Speed Reads

down bad

S&P 500 takes a dive following worrisome inflation report

Wall Street took a big hit on Monday, with the S&P 500, the Dow Jones Industrial Average, and the Nasdaq Composite dropping 3.9 percent, 2.8 percent, and 4.7 percent, respectively. 

The plunge, which pushes the market into bear territory, is largely interpreted as a reaction to Friday's less-than-stellar consumer price index report, which saw inflation jump 8.6 percent from a year ago in May. Investors are also concerned at how aggressively the Federal Reserve is planning to act to tame said inflation; the central bank is meeting to discuss yet another interest rate hike this week.

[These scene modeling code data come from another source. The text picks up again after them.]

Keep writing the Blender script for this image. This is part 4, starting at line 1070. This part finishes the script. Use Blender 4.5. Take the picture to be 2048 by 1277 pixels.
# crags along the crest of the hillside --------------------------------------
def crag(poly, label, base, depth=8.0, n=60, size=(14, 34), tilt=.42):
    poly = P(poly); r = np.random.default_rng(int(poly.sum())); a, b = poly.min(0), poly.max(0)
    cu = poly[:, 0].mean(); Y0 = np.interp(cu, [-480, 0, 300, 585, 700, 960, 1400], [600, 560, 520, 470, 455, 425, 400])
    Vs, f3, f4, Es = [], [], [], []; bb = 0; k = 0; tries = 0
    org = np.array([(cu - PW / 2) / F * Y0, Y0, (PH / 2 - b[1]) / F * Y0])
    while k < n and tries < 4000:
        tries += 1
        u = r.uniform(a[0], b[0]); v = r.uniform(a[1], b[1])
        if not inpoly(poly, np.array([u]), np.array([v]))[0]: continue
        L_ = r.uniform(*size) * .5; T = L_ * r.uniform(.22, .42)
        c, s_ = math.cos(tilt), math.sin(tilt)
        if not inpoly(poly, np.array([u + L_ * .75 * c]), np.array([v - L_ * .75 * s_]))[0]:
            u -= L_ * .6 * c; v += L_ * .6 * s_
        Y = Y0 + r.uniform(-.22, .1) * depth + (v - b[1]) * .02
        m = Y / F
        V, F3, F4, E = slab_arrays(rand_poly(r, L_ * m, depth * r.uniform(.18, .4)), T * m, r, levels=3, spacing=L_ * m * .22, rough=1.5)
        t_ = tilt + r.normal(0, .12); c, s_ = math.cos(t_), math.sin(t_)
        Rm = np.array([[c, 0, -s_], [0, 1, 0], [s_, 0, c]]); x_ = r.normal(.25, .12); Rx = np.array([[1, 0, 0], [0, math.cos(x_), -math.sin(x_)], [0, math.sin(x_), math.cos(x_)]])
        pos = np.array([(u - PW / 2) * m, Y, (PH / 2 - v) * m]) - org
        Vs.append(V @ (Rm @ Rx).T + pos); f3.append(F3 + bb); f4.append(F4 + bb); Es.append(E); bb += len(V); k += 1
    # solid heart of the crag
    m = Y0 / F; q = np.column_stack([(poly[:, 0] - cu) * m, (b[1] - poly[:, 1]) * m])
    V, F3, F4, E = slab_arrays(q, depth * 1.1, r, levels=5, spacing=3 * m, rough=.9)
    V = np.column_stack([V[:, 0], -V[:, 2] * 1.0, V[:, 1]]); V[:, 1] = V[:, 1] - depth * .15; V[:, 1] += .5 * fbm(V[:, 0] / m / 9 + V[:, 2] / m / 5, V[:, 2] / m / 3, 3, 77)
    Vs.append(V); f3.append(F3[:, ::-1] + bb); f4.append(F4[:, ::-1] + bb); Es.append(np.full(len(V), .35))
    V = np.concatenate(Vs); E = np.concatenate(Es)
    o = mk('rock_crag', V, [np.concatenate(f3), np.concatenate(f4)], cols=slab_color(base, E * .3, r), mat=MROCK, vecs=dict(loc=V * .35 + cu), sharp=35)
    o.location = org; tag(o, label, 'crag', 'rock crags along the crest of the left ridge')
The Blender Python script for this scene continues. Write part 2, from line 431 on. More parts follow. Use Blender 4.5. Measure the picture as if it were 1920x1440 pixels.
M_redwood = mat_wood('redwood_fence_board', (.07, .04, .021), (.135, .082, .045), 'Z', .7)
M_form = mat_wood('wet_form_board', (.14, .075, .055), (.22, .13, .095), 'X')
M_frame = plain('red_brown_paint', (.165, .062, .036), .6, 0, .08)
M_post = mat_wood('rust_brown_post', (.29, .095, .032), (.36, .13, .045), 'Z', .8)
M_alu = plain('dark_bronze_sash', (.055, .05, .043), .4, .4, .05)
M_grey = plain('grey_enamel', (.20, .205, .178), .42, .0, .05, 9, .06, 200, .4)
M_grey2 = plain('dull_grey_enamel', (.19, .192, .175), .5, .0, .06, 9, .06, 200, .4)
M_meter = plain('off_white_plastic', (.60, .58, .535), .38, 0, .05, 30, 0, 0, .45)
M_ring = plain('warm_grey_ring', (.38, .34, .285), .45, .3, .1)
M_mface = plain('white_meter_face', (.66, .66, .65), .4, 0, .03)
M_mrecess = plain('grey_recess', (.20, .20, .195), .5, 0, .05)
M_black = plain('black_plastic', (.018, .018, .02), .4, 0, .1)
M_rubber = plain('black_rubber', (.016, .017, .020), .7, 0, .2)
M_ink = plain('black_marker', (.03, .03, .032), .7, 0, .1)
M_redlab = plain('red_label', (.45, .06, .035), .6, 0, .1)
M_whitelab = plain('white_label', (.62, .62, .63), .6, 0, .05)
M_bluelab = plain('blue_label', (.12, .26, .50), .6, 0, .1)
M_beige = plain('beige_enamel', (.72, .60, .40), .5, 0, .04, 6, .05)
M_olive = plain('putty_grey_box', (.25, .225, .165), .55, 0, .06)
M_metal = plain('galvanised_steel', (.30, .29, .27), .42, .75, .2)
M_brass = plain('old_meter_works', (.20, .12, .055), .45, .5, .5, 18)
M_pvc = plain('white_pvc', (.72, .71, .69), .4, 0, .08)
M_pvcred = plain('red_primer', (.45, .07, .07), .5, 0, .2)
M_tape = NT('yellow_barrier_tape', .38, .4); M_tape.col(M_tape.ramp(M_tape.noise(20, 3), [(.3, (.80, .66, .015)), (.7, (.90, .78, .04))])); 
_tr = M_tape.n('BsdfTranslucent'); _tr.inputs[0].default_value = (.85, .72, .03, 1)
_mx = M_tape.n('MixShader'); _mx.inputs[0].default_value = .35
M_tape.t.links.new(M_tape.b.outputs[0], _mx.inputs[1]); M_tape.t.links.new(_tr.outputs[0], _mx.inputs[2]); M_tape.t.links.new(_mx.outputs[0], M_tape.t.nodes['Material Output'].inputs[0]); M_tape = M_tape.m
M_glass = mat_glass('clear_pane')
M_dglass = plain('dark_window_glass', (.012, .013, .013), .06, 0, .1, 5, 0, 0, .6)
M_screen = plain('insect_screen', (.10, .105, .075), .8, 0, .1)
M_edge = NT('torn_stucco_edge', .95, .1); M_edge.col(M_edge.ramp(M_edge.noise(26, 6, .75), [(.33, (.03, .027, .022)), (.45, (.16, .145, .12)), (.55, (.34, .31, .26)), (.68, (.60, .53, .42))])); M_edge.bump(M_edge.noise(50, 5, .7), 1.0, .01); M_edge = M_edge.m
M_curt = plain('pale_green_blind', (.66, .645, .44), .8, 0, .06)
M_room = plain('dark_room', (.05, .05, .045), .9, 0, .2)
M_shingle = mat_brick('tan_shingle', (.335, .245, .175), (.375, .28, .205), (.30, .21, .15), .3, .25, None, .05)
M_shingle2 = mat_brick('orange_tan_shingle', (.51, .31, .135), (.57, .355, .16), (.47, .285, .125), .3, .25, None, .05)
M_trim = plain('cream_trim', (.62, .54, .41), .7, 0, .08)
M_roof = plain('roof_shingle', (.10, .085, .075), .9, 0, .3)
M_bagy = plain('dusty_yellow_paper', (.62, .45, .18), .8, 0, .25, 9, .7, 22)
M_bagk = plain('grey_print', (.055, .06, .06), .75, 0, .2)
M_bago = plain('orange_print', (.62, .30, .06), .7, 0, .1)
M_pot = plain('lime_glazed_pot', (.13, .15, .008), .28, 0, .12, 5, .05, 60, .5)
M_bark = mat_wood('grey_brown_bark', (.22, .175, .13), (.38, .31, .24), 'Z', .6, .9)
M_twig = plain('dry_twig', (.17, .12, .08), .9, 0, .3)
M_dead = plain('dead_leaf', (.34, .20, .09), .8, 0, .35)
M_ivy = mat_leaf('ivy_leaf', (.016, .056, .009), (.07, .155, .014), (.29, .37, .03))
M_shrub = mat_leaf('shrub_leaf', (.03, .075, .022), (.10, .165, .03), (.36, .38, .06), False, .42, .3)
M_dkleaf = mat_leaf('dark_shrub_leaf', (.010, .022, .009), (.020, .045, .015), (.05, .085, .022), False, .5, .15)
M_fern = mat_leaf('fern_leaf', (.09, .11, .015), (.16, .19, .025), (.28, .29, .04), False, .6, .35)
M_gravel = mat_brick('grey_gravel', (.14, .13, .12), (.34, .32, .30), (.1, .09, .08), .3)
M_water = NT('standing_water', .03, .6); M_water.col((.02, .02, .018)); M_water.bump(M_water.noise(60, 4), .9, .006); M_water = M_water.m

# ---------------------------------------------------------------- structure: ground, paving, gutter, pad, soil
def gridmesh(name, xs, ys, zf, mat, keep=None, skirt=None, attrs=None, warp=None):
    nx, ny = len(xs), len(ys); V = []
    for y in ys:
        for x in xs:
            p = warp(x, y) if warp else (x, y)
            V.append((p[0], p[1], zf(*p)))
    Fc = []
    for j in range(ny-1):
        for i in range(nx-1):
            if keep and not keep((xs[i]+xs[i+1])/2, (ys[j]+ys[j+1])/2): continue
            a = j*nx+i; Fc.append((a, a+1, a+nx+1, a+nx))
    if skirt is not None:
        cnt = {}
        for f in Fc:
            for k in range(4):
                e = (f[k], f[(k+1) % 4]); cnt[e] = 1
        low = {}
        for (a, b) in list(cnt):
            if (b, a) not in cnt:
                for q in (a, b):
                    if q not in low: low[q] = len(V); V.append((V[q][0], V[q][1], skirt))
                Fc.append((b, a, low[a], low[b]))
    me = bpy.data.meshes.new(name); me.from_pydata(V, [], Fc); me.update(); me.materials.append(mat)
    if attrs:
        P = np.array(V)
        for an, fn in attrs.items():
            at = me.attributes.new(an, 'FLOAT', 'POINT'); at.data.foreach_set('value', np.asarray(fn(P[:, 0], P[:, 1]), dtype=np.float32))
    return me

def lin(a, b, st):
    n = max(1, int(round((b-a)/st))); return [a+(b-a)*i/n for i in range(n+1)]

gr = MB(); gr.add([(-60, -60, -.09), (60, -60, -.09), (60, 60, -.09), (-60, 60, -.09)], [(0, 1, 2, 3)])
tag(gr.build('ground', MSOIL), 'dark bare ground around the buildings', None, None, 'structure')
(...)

"It seems as though inflation is staying for longer than expected," Kiran Hanesh, multi-asset strategist at UBS, told The Wall Street Journal. "People are now beginning to fear that the Fed will have to go further or faster in terms of interest rates."

Cryptocurrencies were hit especially hard on Monday, notes The Associated Press, with Bitcoin falling roughly 15 percent from 24 hours earlier. Ethereum also fell 17 percent over the same period, while shares of Coinbase Global were down almost 12 percent, the Journal adds. Tech stocks, meanwhile, were also "set for big declines" — Apple and Amazon shares, for example, were down 3.8 percent and 5.5 percent, respectively.

"This is what you call a bear market," Todd Morgan of Bel Air Investment Advisors told the Journal, "where fear is taking place and pushing people out of the market and having people empty up portfolios and capitulate."